Monday, November 08, 2010

Kasongo me ilumina - o el relato de una coqueta luciérnaga en la oscuridad

Perdida en la grotesca oscuridad de una noche de otro siglo que se enmaraña en el presente, aparece una luciérnaga.

En el salón, de esta casa construida por los bárbaros belgas antes de que el mundo se agitara con la segunda guerra mundial, abarrotada por su pomposa luminosidad, la luciérnaga se contonea, vivaracha ante mis ojos rendidos por la fatiga. Se regodea, saltarina orgullosa de sus antenas y su bombilla.

Solo ella porta luz, todo lo demás en las selváticas hectáreas que me rodean, esta cubierto de una cruel opacidad que sólo deja ver los sonidos de los grillos. La luna es ama, duena y senora orgullosísima de todas las sombras, contornos y horizontes parducos. Y hasta la noche es mulata.

En entornos en los que llegan mínimos estímulos a los ojos, el cerebro se agudiza, los ojos se despiertan y lo llano y mundano se convierte en arte, poesía y color. Entre rejas fermentan los instintos y las ideas. Comienzo a masticar mi soledad obligada. A gozarla y darle la bienvenida. Perdida en el corazón de África o en el culo del mundo, en la nada, donde solo hay polvo, sudor y pies descalzos, me he topado con una extraña paz, para la que nunca tengo tiempo. Pero el tiempo aquí también se ha apagado. Este claustrofóbico escondite de interminables segundos de sol e interminables segundos sin luz, está lejos del infierno que creía encontrar.

Es un paraíso de antes. Purito y casto. Ajeno a nuestras distracciones y glotonerías de occidente. Sin antenas, exceptuando las de decoran las cabezas de nuestros amigos insectos. Que tontea con el aburrimiento, pero con un que-se-yo que escapa a revistas de agencias y documentales de la 2. (seguramente por fortuna).

Ni taxis, coches o autobuses. Ni bares, boîtes, o antros – ni recuerdo o imaginación de ellos, ni teles ni visones, ni juguetitos eróticos, ni revistas, ni libros, ni periódicos – por no haber, no existen casi ni las letras ni los puños que las puedan crear –, ni perros, gatos, o caballos, ni mues, ni ñues, ni ricos ni famosos, ni blancos, ni rubios de ojos azules, ni restaurantes japoneses o tacones de aguja (los únicos tacones aquí, son Tacones lejanos). Nunca ha habido ni habrá ni una sola pizza, ni un triste cruasán. No hay microondas, ni ipods, ni asfalto, ni hay por qué. Tampoco tampones. Ni piscinas, ni afterhours, ni fiestas de la espuma, ni falta que hacen. No hay chistes, ni chicles, ni chinos.

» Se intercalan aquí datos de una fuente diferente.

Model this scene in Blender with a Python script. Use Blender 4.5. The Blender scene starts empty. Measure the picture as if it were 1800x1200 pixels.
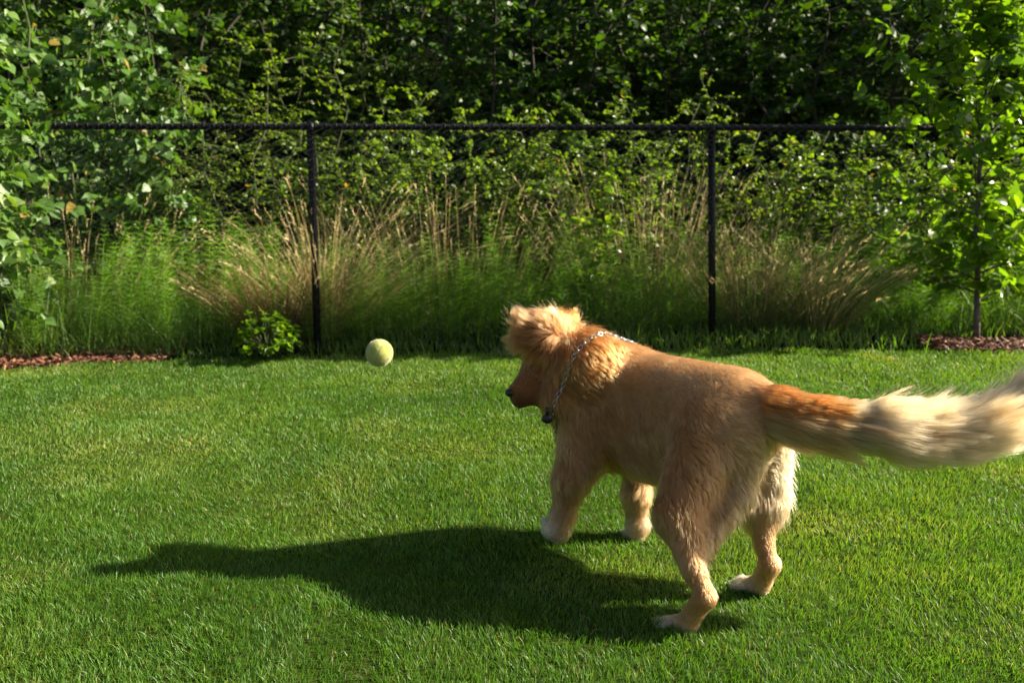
import bpy, math, random
import numpy as np
from mathutils import Vector, Matrix
from mathutils.kdtree import KDTree

random.seed(7)
rng = np.random.default_rng(11)
C = bpy.context.scene
COL = C.collection
R = math.radians

# ------------------------------------------------------------------ camera, sky, sun
CAM = Vector((0.0, 0.0, 0.847))
PITCH, ROLL, FOC = R(3.68), R(1.1), 1480.0            # focal length in pixels of an 1800 px wide frame
cam = bpy.data.cameras.new('camera')
cam.sensor_width = 36.0
cam.lens = FOC / 1800.0 * 36.0
cam.clip_start, cam.clip_end = 0.05, 500
cam_o = bpy.data.objects.new('camera', cam)
COL.objects.link(cam_o)
fw = Vector((0, math.cos(PITCH), -math.sin(PITCH)))
up0 = Vector((0, math.sin(PITCH), math.cos(PITCH)))
rt0 = Vector((1, 0, 0))
rt = rt0 * math.cos(ROLL) - up0 * math.sin(ROLL)
upv = up0 * math.cos(ROLL) + rt0 * math.sin(ROLL)
m = Matrix((rt, upv, -fw)).transposed().to_4x4()
m.translation = CAM
cam_o.matrix_world = m
cam.dof.use_dof = True
cam.dof.focus_distance = 2.15
cam.dof.aperture_fstop = 4.0
C.camera = cam_o

SUN_DIR = Vector((0.86, 0.080, 0.500)).normalized()      # towards the sun
w = bpy.data.worlds.new('World')
C.world = w
w.use_nodes = True
nt = w.node_tree
sky = nt.nodes.new('ShaderNodeTexSky')
sky.sky_type = 'NISHITA'
sky.sun_disc = False
sky.air_density = 0.8
sky.dust_density = 2.5
sky.ozone_density = 0.3
sky.sun_elevation = math.asin(SUN_DIR.z)
sky.sun_rotation = math.atan2(SUN_DIR.x, SUN_DIR.y)
nt.nodes['Background'].inputs[1].default_value = 0.05
nt.links.new(sky.outputs[0], nt.nodes['Background'].inputs[0])
sl = bpy.data.lights.new('sun', 'SUN')
sl.energy = 5.0
sl.angle = R(0.5)
sl.color = (1.0, 0.91, 0.72)
so = bpy.data.objects.new('sun', sl)
COL.objects.link(so)
so.rotation_euler = SUN_DIR.to_track_quat('Z', 'Y').to_euler()
C.view_settings.view_transform = 'Standard'
C.view_settings.look = 'None'
C.view_settings.gamma = 1
C.view_settings.exposure = 1.68
C.cycles.max_bounces = 8
C.cycles.transparent_max_bounces = 8
C.cycles.transmission_bounces = 6
C.cycles.use_denoising = True
C.cycles.sample_clamp_indirect = 4.0


def P(px, py, Y):
    """world point on the plane y = Y seen at photo pixel px, py"""
    d = fw + rt * ((px - 900) / FOC) + upv * (-(py - 600) / FOC)
    return np.array(CAM + d * (Y / d.y))


def G(x, y):
    """ground height"""
    x = np.asarray(x, float)
    y = np.asarray(y, float)
    yc = np.clip(y, -4, 9)
    z = -0.25 + 0.122 * yc - 0.015 * np.clip(x, -8, 8)
    z = z + 0.010 * np.sin(x * 2.1 + 0.7) * np.sin(y * 1.7) + 0.006 * np.sin(x * 5.3 + y * 3.1)
    z = z - .060 * np.exp(-((x + .75) / .62) ** 2 - ((y - 2.80) / .42) ** 2) + .022 * np.exp(-((x + .35) / .6) ** 2 - ((y - 2.05) / .30) ** 2)  # invented dip and bump that squash the dog's cast shadow
    hill = np.clip(y - 9, 0, 16)  # rising backdrop added to keep gaps in the wood dark
    return z + hill * 0.62 + 0.25 * np.sin(x * 0.6) * np.clip((y - 9) / 4, 0, 1)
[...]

Si hay fe, y canciones de repente, y juguetitos de los de antes –que dirían los abuelos - hechos con ruedas prejubiladas y tapones de botellas reusadas hasta la saciedad. Sí hay paseos con cabras caprichosas, algún anófeles palúdico, alguna que otra (wanna-bi) bicicleta –, pescaditos secos colocados en montoncitos en el mercadito esperando a ser engullidos, un guardia de tráfico -de personas- en la rotonda principal. Si hay polvo, y fecundaciones, muchas. Y muchas, muchas caras atónitas y miradas curiosas cuando yo voy descubriendo la riqueza que se esconde en la pobreza de este lugar.

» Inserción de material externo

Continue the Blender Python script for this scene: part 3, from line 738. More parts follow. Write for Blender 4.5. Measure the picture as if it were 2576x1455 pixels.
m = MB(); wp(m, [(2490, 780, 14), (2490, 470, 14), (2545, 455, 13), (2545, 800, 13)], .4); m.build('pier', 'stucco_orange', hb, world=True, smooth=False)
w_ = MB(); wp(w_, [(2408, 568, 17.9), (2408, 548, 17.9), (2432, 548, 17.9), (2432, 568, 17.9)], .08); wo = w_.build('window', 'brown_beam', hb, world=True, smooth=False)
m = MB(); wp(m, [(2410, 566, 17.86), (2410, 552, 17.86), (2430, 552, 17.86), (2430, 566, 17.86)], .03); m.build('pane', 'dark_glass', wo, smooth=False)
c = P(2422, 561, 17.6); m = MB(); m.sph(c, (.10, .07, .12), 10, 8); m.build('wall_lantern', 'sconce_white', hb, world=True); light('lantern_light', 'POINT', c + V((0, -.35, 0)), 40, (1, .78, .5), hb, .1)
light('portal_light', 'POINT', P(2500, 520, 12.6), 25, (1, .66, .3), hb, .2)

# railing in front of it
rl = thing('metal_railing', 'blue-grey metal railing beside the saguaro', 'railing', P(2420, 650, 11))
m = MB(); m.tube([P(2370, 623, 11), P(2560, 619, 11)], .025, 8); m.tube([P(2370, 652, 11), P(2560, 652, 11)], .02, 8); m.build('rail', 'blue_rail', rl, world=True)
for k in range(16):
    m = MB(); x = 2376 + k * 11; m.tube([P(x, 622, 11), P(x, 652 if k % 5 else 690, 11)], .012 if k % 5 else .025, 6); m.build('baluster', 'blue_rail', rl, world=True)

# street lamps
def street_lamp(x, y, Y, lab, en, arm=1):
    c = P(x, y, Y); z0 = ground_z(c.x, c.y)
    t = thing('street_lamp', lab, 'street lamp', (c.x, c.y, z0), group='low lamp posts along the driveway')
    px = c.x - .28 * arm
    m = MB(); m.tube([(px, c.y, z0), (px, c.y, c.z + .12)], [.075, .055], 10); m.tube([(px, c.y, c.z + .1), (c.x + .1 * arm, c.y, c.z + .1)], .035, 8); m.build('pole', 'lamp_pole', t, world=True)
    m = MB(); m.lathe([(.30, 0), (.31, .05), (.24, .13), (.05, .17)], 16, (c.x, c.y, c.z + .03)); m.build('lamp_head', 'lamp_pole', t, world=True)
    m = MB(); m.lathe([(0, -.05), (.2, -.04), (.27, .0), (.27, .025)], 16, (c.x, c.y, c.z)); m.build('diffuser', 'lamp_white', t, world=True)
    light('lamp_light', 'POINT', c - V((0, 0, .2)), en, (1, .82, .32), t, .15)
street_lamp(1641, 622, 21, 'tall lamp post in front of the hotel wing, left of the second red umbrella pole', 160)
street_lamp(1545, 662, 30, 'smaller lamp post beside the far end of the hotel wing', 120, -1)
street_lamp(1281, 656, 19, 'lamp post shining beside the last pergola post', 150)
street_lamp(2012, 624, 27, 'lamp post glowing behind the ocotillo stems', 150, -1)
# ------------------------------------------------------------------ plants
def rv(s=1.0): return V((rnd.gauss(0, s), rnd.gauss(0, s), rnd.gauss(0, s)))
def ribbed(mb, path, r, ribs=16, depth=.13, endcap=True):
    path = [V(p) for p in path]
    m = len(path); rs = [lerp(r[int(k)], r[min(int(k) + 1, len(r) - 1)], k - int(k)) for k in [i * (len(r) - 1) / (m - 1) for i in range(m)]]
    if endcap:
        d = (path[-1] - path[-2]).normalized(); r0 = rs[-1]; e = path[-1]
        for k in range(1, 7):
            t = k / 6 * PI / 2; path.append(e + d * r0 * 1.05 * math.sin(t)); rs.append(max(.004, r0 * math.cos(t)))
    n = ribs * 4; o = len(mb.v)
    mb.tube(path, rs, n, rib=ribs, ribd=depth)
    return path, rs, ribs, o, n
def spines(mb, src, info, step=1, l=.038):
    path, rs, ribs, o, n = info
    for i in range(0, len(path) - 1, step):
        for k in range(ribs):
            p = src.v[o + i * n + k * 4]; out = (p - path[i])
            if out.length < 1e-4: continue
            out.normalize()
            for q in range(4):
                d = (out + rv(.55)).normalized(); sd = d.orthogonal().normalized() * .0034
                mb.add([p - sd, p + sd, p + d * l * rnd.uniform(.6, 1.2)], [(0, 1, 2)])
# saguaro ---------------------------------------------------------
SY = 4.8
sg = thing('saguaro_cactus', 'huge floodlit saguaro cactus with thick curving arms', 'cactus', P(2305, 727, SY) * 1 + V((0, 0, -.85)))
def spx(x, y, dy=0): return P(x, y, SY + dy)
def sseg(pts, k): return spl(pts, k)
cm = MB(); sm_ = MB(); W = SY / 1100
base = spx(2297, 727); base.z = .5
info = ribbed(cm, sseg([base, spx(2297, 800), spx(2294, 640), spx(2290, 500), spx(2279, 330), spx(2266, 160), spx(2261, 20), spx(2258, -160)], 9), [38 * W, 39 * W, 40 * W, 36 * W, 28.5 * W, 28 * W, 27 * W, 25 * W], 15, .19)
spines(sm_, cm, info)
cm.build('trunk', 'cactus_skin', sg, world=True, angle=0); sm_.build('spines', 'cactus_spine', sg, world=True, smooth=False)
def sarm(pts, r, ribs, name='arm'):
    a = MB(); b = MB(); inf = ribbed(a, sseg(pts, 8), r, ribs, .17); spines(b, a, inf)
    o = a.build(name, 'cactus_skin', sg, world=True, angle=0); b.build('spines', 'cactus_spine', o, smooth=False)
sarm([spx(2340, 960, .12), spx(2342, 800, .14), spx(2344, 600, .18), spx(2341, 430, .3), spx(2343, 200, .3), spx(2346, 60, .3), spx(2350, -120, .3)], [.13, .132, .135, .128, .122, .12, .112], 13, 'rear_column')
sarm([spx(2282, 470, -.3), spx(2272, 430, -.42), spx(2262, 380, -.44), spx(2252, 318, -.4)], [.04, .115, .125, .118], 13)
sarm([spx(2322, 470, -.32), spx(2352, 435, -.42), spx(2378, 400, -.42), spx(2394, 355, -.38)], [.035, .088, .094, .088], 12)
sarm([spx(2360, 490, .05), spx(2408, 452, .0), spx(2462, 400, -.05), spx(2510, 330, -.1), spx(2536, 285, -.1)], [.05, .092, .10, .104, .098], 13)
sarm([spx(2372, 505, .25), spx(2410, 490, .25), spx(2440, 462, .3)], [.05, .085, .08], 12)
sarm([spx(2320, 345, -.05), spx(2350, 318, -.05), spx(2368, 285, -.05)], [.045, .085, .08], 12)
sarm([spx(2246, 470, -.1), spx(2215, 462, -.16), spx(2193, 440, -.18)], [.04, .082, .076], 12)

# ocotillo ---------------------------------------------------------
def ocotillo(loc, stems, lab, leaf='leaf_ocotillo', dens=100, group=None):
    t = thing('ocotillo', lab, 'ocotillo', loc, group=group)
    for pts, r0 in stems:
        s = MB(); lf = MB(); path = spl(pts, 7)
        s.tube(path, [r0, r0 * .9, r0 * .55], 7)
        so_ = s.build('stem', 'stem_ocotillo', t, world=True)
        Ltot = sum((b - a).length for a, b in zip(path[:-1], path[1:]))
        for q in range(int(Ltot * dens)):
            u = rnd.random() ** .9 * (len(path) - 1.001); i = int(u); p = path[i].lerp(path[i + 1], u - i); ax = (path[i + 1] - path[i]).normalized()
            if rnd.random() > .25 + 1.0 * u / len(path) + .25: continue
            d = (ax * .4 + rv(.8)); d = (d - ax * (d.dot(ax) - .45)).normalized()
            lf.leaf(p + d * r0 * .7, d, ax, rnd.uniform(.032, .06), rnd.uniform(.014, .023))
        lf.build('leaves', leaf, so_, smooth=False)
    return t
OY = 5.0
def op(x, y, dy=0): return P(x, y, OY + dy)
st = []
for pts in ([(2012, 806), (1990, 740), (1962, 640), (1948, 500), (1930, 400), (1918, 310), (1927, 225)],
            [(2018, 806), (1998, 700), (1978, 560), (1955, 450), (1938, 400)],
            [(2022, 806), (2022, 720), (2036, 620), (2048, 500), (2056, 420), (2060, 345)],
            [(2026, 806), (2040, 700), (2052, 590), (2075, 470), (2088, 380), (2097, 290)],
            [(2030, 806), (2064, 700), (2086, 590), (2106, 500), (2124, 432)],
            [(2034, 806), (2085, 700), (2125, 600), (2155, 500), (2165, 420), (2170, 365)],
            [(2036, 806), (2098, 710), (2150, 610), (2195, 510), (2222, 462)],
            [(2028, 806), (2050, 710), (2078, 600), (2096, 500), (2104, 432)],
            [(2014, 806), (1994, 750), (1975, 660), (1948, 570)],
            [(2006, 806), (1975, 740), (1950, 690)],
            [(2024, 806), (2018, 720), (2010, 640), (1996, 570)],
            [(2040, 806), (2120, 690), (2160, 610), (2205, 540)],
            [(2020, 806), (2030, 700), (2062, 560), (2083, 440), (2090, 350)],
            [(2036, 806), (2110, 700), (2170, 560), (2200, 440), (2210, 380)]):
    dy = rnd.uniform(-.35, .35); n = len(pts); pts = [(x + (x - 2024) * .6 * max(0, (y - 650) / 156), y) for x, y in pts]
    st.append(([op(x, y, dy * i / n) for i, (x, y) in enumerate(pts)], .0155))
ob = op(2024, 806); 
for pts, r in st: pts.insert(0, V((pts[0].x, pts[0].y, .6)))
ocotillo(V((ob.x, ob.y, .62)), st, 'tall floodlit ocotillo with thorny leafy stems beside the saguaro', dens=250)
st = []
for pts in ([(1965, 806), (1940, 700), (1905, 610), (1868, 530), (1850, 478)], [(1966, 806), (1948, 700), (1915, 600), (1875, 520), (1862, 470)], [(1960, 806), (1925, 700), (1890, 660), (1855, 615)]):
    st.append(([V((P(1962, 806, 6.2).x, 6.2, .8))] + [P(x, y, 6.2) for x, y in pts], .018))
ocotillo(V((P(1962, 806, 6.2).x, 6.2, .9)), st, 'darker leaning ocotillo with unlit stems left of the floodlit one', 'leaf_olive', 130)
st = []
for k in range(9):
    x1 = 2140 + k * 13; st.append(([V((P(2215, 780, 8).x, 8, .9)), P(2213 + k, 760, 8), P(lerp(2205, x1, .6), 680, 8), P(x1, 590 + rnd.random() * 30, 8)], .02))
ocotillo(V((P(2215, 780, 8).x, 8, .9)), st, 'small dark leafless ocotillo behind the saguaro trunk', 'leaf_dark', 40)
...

Los niños se asustan y no se atreven a acercarse a mí. Si lo hacen es para pedirme un bombom ou de l’argent. El sol castiga en el caminucho rojizo en donde todos los que me ven pasar me remiran con curiosidad que me hace sentir (un tanto incómoda) como una celebridad o como un bicho raro raro raro. Me sudan hasta los antepasados, y el polvo del camino genera un barrillo en mi epidermis que por un momento me hace pensar en un ligero y apanado moreno. Un espejismo sin duda alguna: el agua de la pileta en donde me baño, -y nótese que no digo ducha, por que no acostumbro a usar eufemismos - me aclara, las ideas.

Estoy lejos de todo y cerca de todo. Lejos de mi epicentro, de mi ecosistema, de los aires que respiro. Cerca de las realidades más básicas de la vida, de las sonrisas más sinceras (y con menos empastes), de las miradas más transparentes, de las verdades más escritas y descritas por otras civilizaciones.

Cerca de lo que siempre ha estado ahí pero que no he podido ver por estar cegada con tanta luz. Y aquí sigo sin ella. Da igual abrir los ojos que cerrarlos. Solo puedo ver mi imaginación, mis ideas, a mi-sma. Como la luciérnaga, que decidió crear su propia luz interior cuando todo a su alrededor era noche, como la noche que se inventó las estrellas, como las estrellas que se fugaron, a mí Kasongo me ilumina.